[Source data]
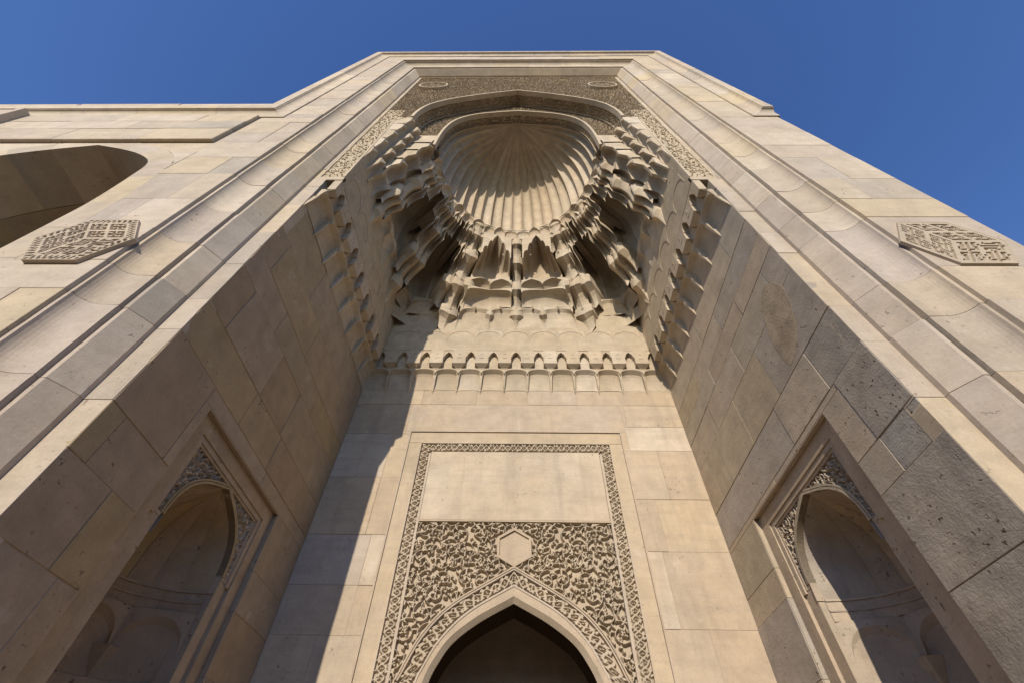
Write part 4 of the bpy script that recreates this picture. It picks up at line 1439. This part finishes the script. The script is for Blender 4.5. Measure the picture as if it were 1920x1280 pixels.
def clipped_stone(x0, x1, z0, z1, y, th):
    xs_ = np.linspace(x0, x1, 25); runs = []; cur = []
    for x in xs_:
        oz = outer_z(x); lo = z0 if oz is None else max(z0, oz+.002)
        if oz is not None and z0 < 3.9 and abs(x-XC) < .9: lo = max(lo, oz)
        if lo < z1-.004: cur.append((x, lo))
        else:
            if len(cur) > 1: runs.append(cur)
            cur = []
    if len(cur) > 1: runs.append(cur)
    ms = []
    for r in runs:
        m = MB(); jj = j()
        o = [(x, z) for x, z in r]+[(r[-1][0], z1), (r[0][0], z1)]
        g_ = .0018
        o = [(min(max(x, x0+g_), x1-g_), min(max(z, z0+g_), z1-g_)) for x, z in o]
        m.prism([(x, y+jj, z) for x, z in o], [(x, y+th, z) for x, z in o]); ms.append(m)
    return ms
rs = random.Random(77)
LZ = [0, .42, .9, 1.4, 1.95, 2.45, 2.81, 3.25, 3.6, 3.93, 4.31, 4.72, 5.05, 5.33, 5.58]
for i, (z0, z1) in enumerate(zip(LZ[:-1], LZ[1:])):
    x = -2.587
    while x > -9.0:
        x1 = max(-9.0, x-rs.uniform(.35, .85))
        for m in clipped_stone(x1, x, z0, z1, WY, .12): m.build('wall_stone', MAT_FRAME, wcore)
        x = x1
# ring of voussoirs and the deep soffit behind it
ring = MB(); ring.box(XC-1.0, XC-.96, 1.3, 2.9, 0, 4.0); vr = ring.build('window_arch', MAT_WALL, pw, label='large pointed arch opening')
full_i = [(XC-w_, z_) for w_, z_ in LARC[:-1]]+[(XC, LARC[-1][1])]+[(XC+w_, z_) for w_, z_ in LARC[:-1][::-1]]
full_o = [(XC-w_, z_) for w_, z_ in LOUT[:-1]]+[(XC, LOUT[-1][1])]+[(XC+w_, z_) for w_, z_ in LOUT[:-1][::-1]]
step = 7
deeps = [(WY-.001, WY+.46), (WY+.463, WY+1.0), (WY+1.003, WY+1.95)]
N_ = len(full_i)
for di, (y0, y1) in enumerate(deeps):
    for q in range(0, N_-1, step):
        e = min(q+step, N_-1)
        m = MB(); jj = j()*2 if di else 0
        for k in range(q, e):
            a = [full_i[k], full_i[k+1], full_o[k+1], full_o[k]]
            dd = random.uniform(0, .002)
            m.prism([(x, y0+.0015, z+jj) for x, z in a], [(x, y1, z+jj) for x, z in a])
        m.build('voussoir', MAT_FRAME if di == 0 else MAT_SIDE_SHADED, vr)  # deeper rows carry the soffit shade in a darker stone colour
for sg in (-1, 1):
    zj = [.9, 1.35, 1.8, 2.28, 2.75, 3.2, 3.55, 3.9]
    for (y0, y1) in deeps:
        for z0, z1 in zip(zj[:-1], zj[1:]):
            m = MB(); a, c_ = XC+sg*.895, XC+sg*(.895+.175)
            m.box(min(a, c_), max(a, c_), y0+.0015, y1, z0+.0015, z1-.0015)
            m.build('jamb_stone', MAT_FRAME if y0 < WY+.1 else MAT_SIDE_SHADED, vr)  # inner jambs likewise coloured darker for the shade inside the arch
m = MB(); m.box(XC-1.05, XC+1.05, WY-.03, 3.0, .78, .9); m.build('sill', MAT_FRAME, vr)
# projecting band course
bc = MB(); bc.box(-9.0, -2.64, WY-.030, WY+.06, 5.60, 6.46); bcore = bc.build('band_course', MAT_JOINT, pw)
for z0, z1, xs in ((5.585, 5.93, [-2.6, -3.25, -4.0, -4.62, -5.6, -6.5, -7.6, -9.0]), (5.93, 6.20, [-2.6, -3.6, -4.3, -5.1, -6.0, -7.2, -9.0]), (6.20, 6.468, [-2.6, -3.1, -3.9, -4.85, -5.9, -6.9, -8, -9.0])):
    for x1, x0 in zip(xs[:-1], xs[1:]):
        slab(x0, x1, z0, z1, WY-.034, .05, .0025, .004).build('wall_stone', MAT_FRAME, bcore)
m = MB(); m.prism([(-5.0, WY-.10, 5.45), (-4.93, WY-.10, 5.45), (-4.93, WY-.10, 6.46), (-5.0, WY-.10, 6.46)], [(-5.0, WY-.03, 5.45), (-4.93, WY-.03, 5.45), (-4.93, WY-.03, 6.46), (-5.0, WY-.03, 6.46)])
m.box(-6.2, -5.0, WY-.085, WY-.03, 5.45, 6.46)
m.build('pilaster_head', MAT_FRAME, bcore)
lc = MB(); lc.box(-9.0, -2.7, 1.08, 1.25, 6.5, 6.78); lcore = lc.build('cornice', MAT_JOINT, pw)
xs = [2.362, 3.12, 3.95, 4.75, 5.4, 6.3, 7.2, 8.1, 9.0]
for i, (x0, x1) in enumerate(zip(xs[:-1], xs[1:])):
    corn_h(x0, x1, i == 0, -1).build('cornice_stone', MAT_FRAME, lcore)
for x0, x1, h in ((-3.6, -2.62, .02), (-4.7, -3.62, .035), (-5.8, -4.72, .028), (-7.5, -5.82, .02)):
    m = MB(); m.box(x0, x1, 1.0, 1.35, 6.791, 6.791+h+.05); m.build('coping_stone', MAT_FRAME, lcore)
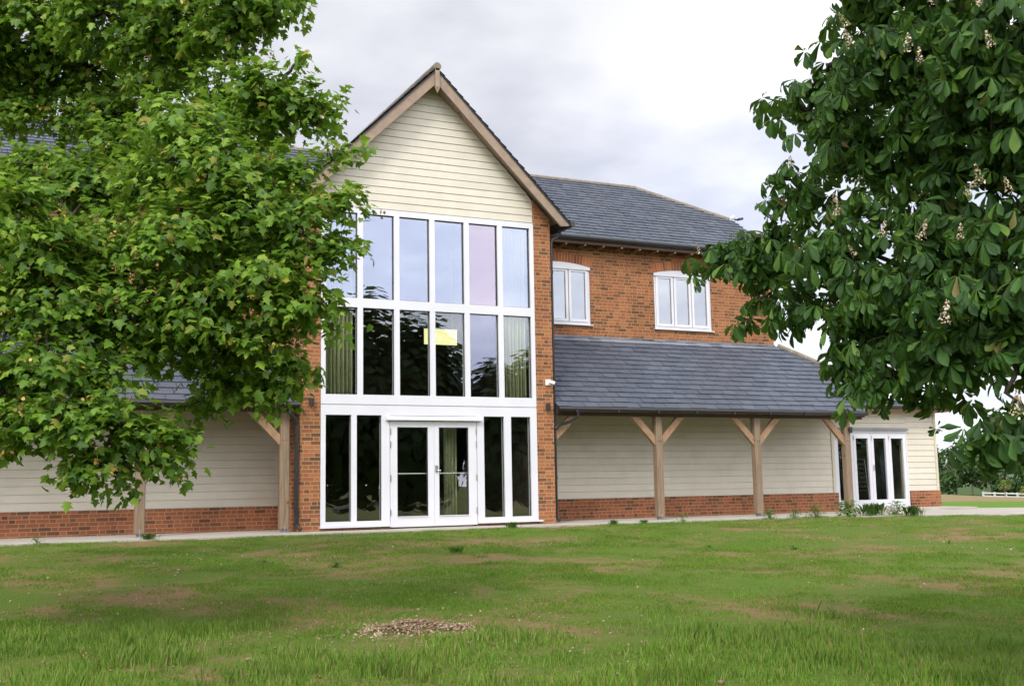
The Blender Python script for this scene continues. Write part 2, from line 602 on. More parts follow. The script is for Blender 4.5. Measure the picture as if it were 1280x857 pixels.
def ground_z(x, y):
    x = np.asarray(x, float); y = np.asarray(y, float)
    e = edge_y(x)
    s = np.maximum(e - y, 0)
    zl = -0.05 - 0.0376 * np.minimum(s, 40)
    amp = np.clip(s / 0.6, 0, 1)
    zl = zl + amp * ((fbm(x * 0.9, y * 0.9, 3) - 0.5) * 0.07 + (fbm(x * 4, y * 4, 9, 2) - 0.5) * 0.02)
    zb = np.full_like(x, -0.14)
    # field beyond the right end of the building
    dx = x - CAM_P[0]; dy = y - CAM_P[1]
    tt = dx * FD[0] + dy * FD[1]
    ll = dx * FL[0] + dy * FL[1]
    rel = np.clip(ll / np.maximum(tt, 1) * 1405 / 60 + 1.6, -1, 2.2)     # grows to the right
    crest = 0.06 - 0.17 * np.clip(rel, -0.5, 2.2)
    far = np.interp(tt, [0, 43, 62, 100, 160, 400], [0, 0, 1, 1, 1, 1])
    zf = -0.07 * (1 - far) + crest * far
    zf = zf - np.interp(tt, [62, 100, 160, 3000], [0, 0.95, 1.0, 2.0])
    fieldmask = (x > 17.5) & (y > -4.5)
    zb = np.where(fieldmask | (y > 20), zf, zb)
    return np.where(y < e, zl, zb)


def build_ground():
    xs = np.concatenate([[-2500, -900, -300, -120, -60, -35, -24, -18], np.arange(-14, 30, 0.22), [31, 33, 36, 40, 45, 50, 55, 60, 65, 70, 76, 82, 90, 100, 115, 135, 170, 230, 320, 500, 1000, 2500]])
    ys = np.concatenate([[-2500, -900, -300, -120, -70, -45, -32], np.arange(-26, 1.5, 0.22), [2, 3, 4, 6, 8, 10, 13, 16, 20, 24, 28, 32, 36, 40, 45, 50, 56, 63, 70, 80, 95, 120, 170, 250, 400, 900, 2500]])
    X, Y = np.meshgrid(xs, ys)
    Z = ground_z(X, Y)
    V = np.stack([X, Y, Z], -1).reshape(-1, 3)
    nx = len(xs); ny = len(ys)
    i = np.arange(ny - 1)[:, None] * nx + np.arange(nx - 1)[None, :]
    F = np.stack([i, i + 1, i + nx + 1, i + nx], -1).reshape(-1, 4)
    me = bpy.data.meshes.new('ground')
    me.from_pydata(V.tolist(), [], F.tolist())
    me.polygons.foreach_set('use_smooth', [True] * len(me.polygons))
    me.materials.append(MATS['turf'])
    o = bpy.data.objects.new('ground', me)
    COL.objects.link(o)
    tag(o, kind='structure')


build_ground()

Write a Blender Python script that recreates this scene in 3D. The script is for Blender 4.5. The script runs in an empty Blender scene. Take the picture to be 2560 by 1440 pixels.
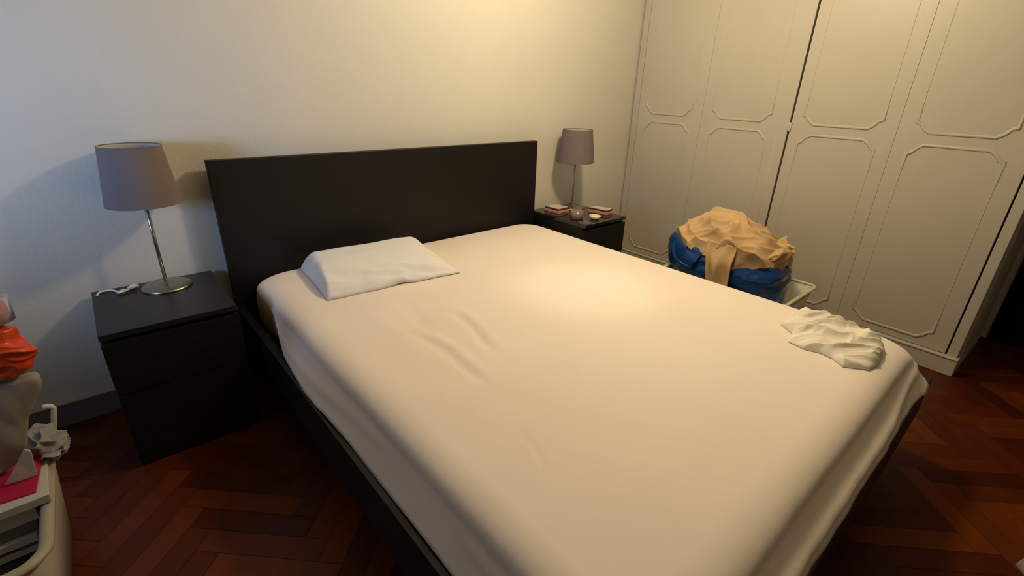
import bpy, bmesh, math, random
from math import sin, cos, pi, radians as R
from mathutils import Vector, Matrix, noise

random.seed(7)
C = bpy.context.scene.collection
SC = bpy.context.scene

# ------------------------------------------------------------------ camera
right = Vector((0.75616262, -0.6536647, 0.03066826))
up = Vector((0.23269176, 0.31239059, 0.92101393))
fwd = Vector((0.61161477, 0.68930006, -0.38832048))
cam = bpy.data.cameras.new('camera')
cam.sensor_fit = 'HORIZONTAL'; cam.sensor_width = 36.0
cam.lens = 1189.36 / 2560 * 36.0
cam.clip_start = 0.02
co = bpy.data.objects.new('camera', cam); C.objects.link(co)
m = Matrix((right, up, -fwd)).transposed().to_4x4()
m.translation = Vector((-0.3505, -2.32347, 1.30454))
co.matrix_world = m
SC.camera = co

# ------------------------------------------------------------------ world, view, daylight
w = bpy.data.worlds.new('world'); SC.world = w; w.use_nodes = True
w.node_tree.nodes['Background'].inputs[0].default_value = (0.42, 0.60, 1.0, 1)
w.node_tree.nodes['Background'].inputs[1].default_value = 0.4
SC.view_settings.view_transform = 'Standard'
SC.view_settings.look = 'None'
SC.view_settings.gamma = 1
SC.view_settings.exposure = 0.58
SC.view_settings.use_curve_mapping = False

def lamp_obj(name, kind, loc, energy, color, **kw):
    l = bpy.data.lights.new(name, kind); l.energy = energy; l.color = color
    for k, v in kw.items(): setattr(l, k, v)
    o = bpy.data.objects.new(name, l); C.objects.link(o); o.location = loc
    return o

def aim(o, target):
    d = Vector(target) - o.location
    o.rotation_euler = d.to_track_quat('-Z', 'Y').to_euler()

WARM = (1.0, 0.815, 0.54)
# daylight entering through the window of the left wall
day = lamp_obj('window_daylight', 'AREA', (-1.66, -1.15, 1.35), 1.3, (0.46, 0.64, 1.0),
               shape='RECTANGLE', size=0.6, size_y=0.6)
aim(day, (0.2, -0.3, 0.95))
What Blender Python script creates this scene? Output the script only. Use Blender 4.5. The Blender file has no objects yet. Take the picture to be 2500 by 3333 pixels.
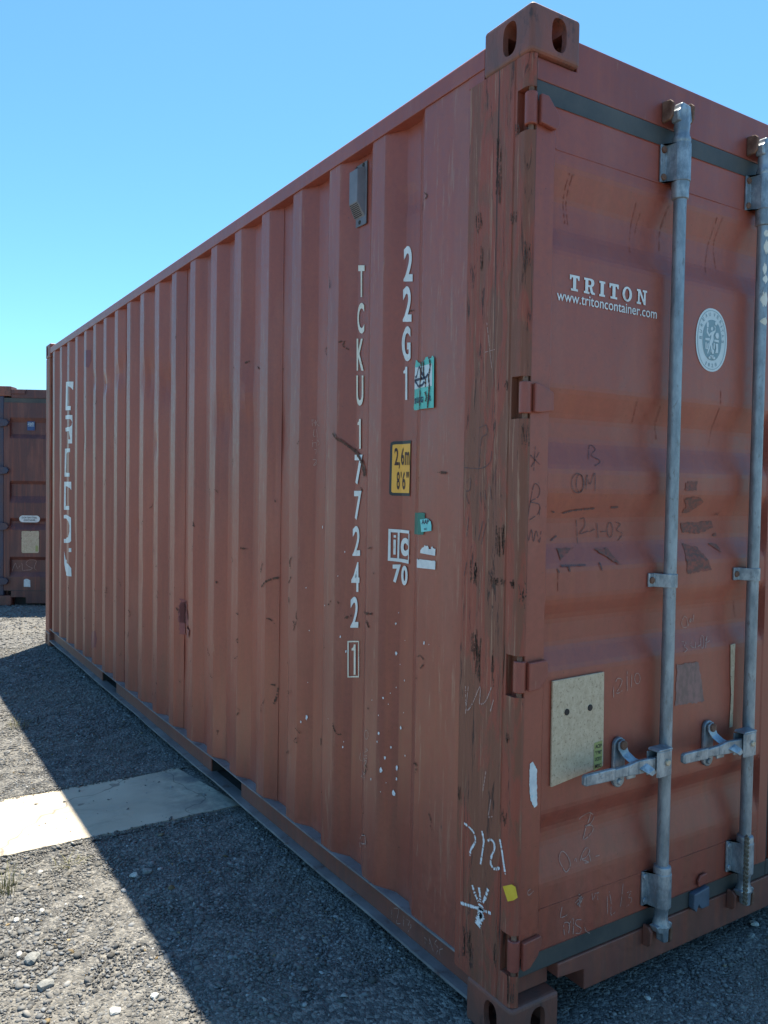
import bpy, bmesh, math, random
import numpy as np
from mathutils import Vector, Matrix
from mathutils.geometry import tessellate_polygon
random.seed(7)
RNG = np.random.default_rng(11)
S = bpy.context.scene
COL = S.collection

# ------------------------------------------------------------------ camera
cam_data = bpy.data.cameras.new('camera')
cam = bpy.data.objects.new('camera', cam_data)
COL.objects.link(cam)
cam.location = (-1.3595, -1.4847, 1.4191)
cam.rotation_euler = (math.radians(88.2036), math.radians(-0.898), math.radians(-32.8034))
cam_data.sensor_fit = 'HORIZONTAL'
cam_data.sensor_width = 36.0
cam_data.lens = 2644.45 / 2500 * 36.0
cam_data.clip_start = 0.05
cam_data.clip_end = 3000
S.camera = cam
S.render.resolution_x = 768
S.render.resolution_y = 1024

# ------------------------------------------------------------------ sky, sun, exposure
SUN_DIR = Vector((0.61, 0.70, 2.591)).normalized()
elev = math.asin(SUN_DIR.z)
world = bpy.data.worlds.new('World')
S.world = world
world.use_nodes = True
wn = world.node_tree
sky = wn.nodes.new('ShaderNodeTexSky')
sky.sky_type = 'NISHITA'
sky.sun_disc = False
sky.sun_elevation = elev
sky.sun_rotation = math.atan2(SUN_DIR.x, SUN_DIR.y)
sky.air_density = 1.0
sky.dust_density = 0.35
sky.ozone_density = 1.6
bg = wn.nodes['Background']
tint = wn.nodes.new('ShaderNodeMix'); tint.data_type = 'RGBA'; tint.blend_type = 'MULTIPLY'
tint.inputs[0].default_value = 1.0
tint.inputs[7].default_value = (0.57, 0.97, 1.12, 1)      # the phone's cool, cyan rendering of a clear sky
wn.links.new(sky.outputs[0], tint.inputs[6])
wn.links.new(tint.outputs[2], bg.inputs['Color'])
bg.inputs['Strength'].default_value = 0.09
sun_data = bpy.data.lights.new('sun', 'SUN')
sun_data.energy = 5.0
sun_data.angle = math.radians(0.53)
sun_data.color = (1.0, 0.92, 0.77)
sun = bpy.data.objects.new('sun', sun_data)
sun.location = (6, 8, 20)
sun.rotation_euler = (-SUN_DIR).to_track_quat('-Z', 'Y').to_euler()
COL.objects.link(sun)
S.view_settings.view_transform = 'Standard'
S.view_settings.look = 'None'
S.view_settings.gamma = 1.0
S.view_settings.use_curve_mapping = False
S.view_settings.exposure = 1.18
S.render.engine = 'CYCLES'

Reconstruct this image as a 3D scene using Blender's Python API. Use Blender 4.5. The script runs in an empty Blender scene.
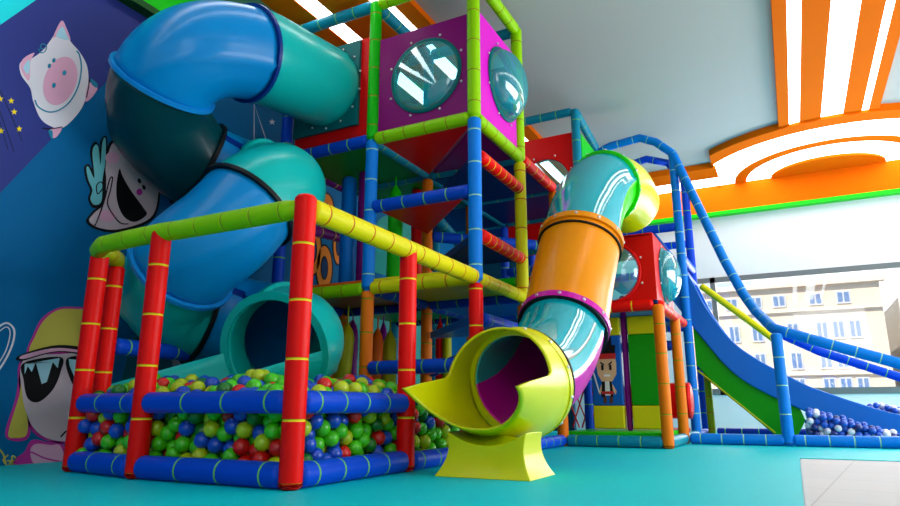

## Request:
The answer must consist solely of the number of lines in the entries that contain the word "recreates".

## Exercise answer:
2